3. Algorithm: BottomView(Node* root) (BFS Approach)

  • Core Idea: Uses Breadth-First Search (BFS) to traverse the tree level by level. A map is used to store the node encountered for each horizontal distance. The crucial aspect is that for each HD, the map is always updated with the latest node encountered. Since BFS explores level by level (top-down), the last node processed for a particular HD will naturally be the one at the deepest level for that HD, ensuring it’s the bottom-most visible node.

  • Data Structures Used:

    • queue<pair<Node*, int>> Q: This queue is used for the BFS. Each element is a pair containing:
      • Node*: The current tree node.
      • int: The HorizontalDistance (HD) of that node. (Level is implicitly handled by BFS’s level-by-level traversal).
    • map<int, int> BottomNode: This map is crucial for storing the Bottom View nodes:
      • Key (int HD): Represents the horizontal distance. std::map inherently sorts keys, ensuring the output is ordered from left to right (smallest HD to largest HD).
      • Value (int node data): Stores the data of the node that is visible from the bottom at that specific HD.

  • Steps:

    1. Handle Empty Tree: If root is NULL, return an empty vector.
    2. Initialization:
      • Push the root node into the queue Q, along with its initial HD 0: Q.push({root, 0});.
    3. BFS Traversal (while(!Q.empty())):
      • Dequeue the temp element from the front of the Q.
      • Extract FrontNode (the actual tree node) and its HorizDist.
      • Record Bottom Node for HD: BottomNode[HorizDist] = FrontNode->data; This is the key step. For any given HorizDist, this line unconditionally overwrites the map entry. Because BFS processes nodes level by level (top-down), the last node to update BottomNode[HorizDist] will be the deepest one for that HD.
      • Enqueue Children:
        • If FrontNode->left exists: Enqueue it with HD-1.
        • If FrontNode->right exists: Enqueue it with HD+1.
    4. Construct Final Result: After the BFS loop completes, BottomNode map contains the data of all visible nodes from the bottom, sorted by their horizontal distance.
      • Iterate through BottomNode (which iterates by sorted HDs).
      • For each pair<HD, data> in BottomNode, add data to the answer vector.
    5. Return: Return the answer vector containing the Bottom View nodes.

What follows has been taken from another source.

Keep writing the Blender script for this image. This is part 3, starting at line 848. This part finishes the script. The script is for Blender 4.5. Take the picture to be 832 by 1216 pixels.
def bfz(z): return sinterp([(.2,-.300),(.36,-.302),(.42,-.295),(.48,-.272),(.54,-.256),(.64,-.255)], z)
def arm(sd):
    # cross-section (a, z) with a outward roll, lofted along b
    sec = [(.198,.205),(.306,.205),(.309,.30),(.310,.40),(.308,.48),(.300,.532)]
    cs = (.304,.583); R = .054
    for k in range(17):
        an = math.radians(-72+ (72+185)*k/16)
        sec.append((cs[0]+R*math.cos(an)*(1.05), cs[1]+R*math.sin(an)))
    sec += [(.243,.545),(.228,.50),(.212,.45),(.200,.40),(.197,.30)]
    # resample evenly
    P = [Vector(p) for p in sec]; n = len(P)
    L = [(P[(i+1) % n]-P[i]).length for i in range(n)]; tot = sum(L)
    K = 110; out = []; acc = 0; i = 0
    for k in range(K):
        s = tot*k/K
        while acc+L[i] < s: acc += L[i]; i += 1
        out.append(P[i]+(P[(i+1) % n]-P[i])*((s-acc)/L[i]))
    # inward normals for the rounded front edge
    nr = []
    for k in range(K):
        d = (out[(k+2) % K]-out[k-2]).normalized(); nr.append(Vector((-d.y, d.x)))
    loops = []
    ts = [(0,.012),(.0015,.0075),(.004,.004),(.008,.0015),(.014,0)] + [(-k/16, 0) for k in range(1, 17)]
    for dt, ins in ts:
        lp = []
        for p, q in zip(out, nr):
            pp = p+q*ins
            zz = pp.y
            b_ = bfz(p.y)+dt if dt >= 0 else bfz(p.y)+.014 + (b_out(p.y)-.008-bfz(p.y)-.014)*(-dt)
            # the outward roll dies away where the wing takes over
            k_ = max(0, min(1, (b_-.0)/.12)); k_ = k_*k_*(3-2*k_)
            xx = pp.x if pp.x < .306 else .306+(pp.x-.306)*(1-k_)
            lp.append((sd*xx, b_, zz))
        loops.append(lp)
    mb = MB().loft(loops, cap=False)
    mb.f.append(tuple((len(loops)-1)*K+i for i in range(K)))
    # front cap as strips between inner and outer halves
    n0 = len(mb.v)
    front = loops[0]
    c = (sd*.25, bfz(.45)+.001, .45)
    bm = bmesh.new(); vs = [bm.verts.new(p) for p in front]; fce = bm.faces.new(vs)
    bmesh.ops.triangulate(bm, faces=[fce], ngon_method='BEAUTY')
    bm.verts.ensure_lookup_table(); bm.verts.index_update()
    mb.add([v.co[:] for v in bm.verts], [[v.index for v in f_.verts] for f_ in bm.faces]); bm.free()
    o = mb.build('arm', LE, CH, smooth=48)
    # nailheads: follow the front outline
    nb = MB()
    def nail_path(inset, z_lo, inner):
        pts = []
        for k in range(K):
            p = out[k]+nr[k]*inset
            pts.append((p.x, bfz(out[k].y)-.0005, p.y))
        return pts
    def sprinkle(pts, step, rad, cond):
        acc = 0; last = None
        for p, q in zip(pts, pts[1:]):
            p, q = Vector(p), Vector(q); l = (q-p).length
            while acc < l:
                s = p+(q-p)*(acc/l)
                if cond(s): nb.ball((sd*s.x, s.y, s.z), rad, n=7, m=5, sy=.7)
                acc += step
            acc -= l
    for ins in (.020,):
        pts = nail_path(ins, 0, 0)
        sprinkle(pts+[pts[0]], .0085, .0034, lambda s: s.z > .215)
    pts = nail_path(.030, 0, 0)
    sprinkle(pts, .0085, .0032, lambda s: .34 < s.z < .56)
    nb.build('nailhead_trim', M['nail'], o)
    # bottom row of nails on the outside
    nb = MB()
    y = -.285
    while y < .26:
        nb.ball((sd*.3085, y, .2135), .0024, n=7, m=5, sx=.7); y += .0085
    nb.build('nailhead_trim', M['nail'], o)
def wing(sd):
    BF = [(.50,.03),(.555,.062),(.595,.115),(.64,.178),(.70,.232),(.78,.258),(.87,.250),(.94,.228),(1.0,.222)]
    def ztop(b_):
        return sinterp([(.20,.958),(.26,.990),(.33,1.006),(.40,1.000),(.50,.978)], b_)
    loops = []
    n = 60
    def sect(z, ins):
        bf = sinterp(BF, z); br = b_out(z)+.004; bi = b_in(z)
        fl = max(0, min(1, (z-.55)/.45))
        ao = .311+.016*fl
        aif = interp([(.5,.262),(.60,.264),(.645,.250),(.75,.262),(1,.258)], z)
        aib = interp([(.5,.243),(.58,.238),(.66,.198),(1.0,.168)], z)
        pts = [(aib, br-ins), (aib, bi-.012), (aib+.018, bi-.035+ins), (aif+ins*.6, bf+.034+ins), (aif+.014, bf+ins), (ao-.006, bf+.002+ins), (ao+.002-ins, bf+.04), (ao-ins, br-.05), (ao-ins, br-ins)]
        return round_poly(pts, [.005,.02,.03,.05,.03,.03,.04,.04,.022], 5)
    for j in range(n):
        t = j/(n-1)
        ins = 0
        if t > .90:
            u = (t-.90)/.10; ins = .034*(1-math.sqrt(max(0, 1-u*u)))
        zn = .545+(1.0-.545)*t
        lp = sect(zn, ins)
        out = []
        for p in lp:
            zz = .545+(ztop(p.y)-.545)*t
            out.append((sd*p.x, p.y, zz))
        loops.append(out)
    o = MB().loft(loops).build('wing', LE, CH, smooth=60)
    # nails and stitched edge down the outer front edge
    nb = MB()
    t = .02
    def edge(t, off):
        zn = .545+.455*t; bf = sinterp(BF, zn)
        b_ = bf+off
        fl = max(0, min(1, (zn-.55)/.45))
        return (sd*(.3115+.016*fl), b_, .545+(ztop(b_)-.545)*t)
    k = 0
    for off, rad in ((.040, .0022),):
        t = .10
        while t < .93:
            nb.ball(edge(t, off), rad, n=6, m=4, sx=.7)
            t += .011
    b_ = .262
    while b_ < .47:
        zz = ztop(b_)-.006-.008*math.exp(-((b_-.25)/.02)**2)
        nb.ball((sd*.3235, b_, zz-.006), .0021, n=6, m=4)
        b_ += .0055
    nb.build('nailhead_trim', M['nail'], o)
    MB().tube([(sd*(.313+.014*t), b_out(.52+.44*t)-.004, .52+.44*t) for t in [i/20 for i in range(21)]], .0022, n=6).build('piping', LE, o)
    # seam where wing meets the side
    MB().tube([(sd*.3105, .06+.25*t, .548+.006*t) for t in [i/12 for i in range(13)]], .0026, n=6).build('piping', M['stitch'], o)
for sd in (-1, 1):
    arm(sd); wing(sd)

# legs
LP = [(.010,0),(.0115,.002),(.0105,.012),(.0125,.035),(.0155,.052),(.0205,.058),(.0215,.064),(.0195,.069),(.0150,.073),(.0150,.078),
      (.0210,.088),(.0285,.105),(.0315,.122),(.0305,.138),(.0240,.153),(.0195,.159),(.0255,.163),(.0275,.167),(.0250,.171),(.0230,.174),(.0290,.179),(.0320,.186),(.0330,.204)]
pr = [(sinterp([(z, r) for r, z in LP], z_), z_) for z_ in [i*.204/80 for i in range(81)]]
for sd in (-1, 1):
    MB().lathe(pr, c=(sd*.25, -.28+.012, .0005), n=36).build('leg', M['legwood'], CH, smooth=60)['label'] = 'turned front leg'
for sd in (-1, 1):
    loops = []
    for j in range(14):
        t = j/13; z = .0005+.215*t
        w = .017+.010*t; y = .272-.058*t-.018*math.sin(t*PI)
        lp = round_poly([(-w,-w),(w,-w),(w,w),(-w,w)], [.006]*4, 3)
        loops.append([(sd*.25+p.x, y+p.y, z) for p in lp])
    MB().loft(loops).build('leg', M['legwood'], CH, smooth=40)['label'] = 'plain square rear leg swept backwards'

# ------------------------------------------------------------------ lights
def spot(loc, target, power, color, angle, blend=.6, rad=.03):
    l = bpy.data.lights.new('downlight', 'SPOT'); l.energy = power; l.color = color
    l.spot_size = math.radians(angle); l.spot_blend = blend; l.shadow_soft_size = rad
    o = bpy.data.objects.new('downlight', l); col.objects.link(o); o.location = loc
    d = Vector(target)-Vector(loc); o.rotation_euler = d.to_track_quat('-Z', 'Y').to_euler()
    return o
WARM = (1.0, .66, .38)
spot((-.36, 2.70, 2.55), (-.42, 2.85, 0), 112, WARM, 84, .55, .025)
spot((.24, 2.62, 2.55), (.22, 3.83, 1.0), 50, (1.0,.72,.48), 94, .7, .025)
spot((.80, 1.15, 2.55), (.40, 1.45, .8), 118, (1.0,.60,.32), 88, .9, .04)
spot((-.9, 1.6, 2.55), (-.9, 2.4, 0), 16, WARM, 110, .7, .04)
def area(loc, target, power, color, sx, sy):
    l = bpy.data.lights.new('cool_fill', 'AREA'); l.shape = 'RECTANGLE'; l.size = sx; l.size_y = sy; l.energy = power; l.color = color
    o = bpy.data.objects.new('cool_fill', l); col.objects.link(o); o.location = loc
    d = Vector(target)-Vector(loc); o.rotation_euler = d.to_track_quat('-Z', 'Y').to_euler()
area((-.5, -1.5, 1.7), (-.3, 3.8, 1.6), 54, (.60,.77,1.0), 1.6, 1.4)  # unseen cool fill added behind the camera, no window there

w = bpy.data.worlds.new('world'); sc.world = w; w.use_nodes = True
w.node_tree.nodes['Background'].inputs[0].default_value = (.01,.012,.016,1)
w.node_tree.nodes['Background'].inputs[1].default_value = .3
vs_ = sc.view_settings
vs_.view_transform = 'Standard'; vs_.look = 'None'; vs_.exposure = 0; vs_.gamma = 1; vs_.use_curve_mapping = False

4. Complexity Analysis for BottomView

  • Time Complexity: O(N log W)

    • N: Number of nodes in the tree.
    • W: Width of the tree (number of distinct horizontal distances).
    • BFS traversal itself is O(N).
    • Map operations (insertions/updates) take O(log K) time, where K is the number of elements in the map (at most W). So, N map operations contribute O(N log W).
    • Iterating through the map at the end is O(W).
    • Overall, O(N log W). In the worst case (a skewed tree), W can be O(N), leading to O(N log N).

  • Space Complexity: O(N)

    • Q (queue) can store up to O(W) nodes.
    • BottomNode (map) stores up to O(W) entries, each containing a node’s data.
    • answer vector stores O(W) elements.
    • Therefore, the space complexity is dominated by these structures, leading to O(W). Since W can be O(N) (e.g., a perfect binary tree has W = N/2 + 1), the space is O(N) in the worst case.